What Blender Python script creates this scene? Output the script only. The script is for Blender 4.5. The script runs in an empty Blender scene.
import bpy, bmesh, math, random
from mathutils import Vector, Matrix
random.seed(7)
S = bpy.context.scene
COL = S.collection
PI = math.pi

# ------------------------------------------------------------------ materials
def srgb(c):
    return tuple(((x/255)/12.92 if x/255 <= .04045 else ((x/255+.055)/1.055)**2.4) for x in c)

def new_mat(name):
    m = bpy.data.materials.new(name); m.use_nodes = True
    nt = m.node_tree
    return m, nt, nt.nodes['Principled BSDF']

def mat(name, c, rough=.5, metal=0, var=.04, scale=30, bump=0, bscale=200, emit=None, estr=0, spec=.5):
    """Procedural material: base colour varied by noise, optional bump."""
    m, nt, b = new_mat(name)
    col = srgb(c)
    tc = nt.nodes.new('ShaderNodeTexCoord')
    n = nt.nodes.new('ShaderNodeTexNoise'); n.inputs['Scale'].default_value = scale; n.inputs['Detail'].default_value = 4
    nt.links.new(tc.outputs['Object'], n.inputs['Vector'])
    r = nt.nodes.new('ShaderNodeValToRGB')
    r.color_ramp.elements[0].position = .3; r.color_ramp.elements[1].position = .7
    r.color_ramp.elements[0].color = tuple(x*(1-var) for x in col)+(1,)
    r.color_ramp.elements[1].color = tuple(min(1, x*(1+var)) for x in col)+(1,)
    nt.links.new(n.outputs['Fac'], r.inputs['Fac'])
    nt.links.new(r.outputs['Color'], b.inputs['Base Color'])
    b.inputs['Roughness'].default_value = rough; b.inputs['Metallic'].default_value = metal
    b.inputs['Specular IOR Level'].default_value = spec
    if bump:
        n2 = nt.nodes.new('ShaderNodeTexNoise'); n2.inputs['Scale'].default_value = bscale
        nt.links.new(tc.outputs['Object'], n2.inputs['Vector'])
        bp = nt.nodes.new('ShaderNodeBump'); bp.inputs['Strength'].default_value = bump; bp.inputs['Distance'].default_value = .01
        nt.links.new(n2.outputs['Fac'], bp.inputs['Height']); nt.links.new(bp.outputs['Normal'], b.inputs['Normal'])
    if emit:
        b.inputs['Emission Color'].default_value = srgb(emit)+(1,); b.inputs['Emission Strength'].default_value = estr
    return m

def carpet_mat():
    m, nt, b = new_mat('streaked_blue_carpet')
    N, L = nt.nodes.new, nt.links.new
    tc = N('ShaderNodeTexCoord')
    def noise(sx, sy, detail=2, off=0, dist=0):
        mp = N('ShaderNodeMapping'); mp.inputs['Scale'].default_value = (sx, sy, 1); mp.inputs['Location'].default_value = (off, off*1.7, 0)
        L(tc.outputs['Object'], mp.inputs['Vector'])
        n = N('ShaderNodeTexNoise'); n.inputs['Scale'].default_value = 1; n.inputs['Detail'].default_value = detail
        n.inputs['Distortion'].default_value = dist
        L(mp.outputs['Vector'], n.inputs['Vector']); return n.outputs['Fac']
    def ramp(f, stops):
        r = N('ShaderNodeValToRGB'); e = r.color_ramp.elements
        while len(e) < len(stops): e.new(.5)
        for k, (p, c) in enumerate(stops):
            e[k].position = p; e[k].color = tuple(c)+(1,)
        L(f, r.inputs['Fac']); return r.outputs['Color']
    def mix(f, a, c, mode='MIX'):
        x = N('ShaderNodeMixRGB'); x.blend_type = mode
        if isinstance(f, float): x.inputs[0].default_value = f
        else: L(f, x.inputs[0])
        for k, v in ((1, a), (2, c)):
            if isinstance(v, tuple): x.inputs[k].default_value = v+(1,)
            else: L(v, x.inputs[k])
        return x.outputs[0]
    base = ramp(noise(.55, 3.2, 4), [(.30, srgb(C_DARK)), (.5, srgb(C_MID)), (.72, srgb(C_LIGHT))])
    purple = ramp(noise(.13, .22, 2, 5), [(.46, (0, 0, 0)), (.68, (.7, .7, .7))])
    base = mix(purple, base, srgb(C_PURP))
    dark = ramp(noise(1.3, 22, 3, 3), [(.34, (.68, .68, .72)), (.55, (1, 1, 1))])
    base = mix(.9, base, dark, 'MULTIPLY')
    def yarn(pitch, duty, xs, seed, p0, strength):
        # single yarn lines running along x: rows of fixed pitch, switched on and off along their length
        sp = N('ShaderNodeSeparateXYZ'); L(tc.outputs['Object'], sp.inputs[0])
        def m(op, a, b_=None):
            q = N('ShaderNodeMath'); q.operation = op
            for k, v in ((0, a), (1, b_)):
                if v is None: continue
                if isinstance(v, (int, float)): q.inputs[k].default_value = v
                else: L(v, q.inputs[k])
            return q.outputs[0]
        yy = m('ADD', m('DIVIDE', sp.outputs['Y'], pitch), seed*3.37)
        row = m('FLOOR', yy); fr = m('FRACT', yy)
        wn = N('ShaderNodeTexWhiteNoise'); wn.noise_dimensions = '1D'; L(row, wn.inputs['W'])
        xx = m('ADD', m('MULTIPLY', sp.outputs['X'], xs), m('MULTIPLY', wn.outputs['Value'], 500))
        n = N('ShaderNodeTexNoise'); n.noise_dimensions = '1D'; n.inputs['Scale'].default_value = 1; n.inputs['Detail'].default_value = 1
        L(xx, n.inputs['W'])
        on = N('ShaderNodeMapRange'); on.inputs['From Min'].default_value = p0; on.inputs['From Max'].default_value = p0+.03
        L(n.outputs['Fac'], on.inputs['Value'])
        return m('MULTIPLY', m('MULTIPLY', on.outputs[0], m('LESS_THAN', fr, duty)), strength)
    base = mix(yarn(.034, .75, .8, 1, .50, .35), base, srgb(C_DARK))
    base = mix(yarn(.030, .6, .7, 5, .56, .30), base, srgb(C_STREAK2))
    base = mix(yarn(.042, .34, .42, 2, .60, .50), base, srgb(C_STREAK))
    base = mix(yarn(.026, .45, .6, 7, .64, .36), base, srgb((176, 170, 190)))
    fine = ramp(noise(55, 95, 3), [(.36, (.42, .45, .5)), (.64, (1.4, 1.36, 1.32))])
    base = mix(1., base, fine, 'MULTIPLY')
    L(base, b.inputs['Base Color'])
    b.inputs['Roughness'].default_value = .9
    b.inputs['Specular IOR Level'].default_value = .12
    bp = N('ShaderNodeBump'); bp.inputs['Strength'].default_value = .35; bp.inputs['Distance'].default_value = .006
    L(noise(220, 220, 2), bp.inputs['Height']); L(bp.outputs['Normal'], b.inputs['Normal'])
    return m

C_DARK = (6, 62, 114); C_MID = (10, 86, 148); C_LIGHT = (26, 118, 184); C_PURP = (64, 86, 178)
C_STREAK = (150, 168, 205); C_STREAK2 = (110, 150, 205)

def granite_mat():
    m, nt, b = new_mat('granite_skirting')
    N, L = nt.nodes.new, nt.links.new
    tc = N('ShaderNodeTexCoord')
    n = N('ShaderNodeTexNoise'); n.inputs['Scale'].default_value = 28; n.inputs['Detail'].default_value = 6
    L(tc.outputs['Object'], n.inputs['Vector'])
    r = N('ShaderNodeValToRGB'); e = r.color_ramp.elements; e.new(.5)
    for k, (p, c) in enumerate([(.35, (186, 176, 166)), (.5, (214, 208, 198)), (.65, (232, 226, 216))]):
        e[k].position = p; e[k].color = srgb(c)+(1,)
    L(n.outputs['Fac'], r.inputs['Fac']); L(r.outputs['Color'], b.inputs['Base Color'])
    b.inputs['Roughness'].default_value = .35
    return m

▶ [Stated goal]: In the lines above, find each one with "scene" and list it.

▶ [Solution]:
What Blender Python script creates this scene? Output the script only. The script is for Blender 4.5. The script runs in an empty Blender scene.
S = bpy.context.scene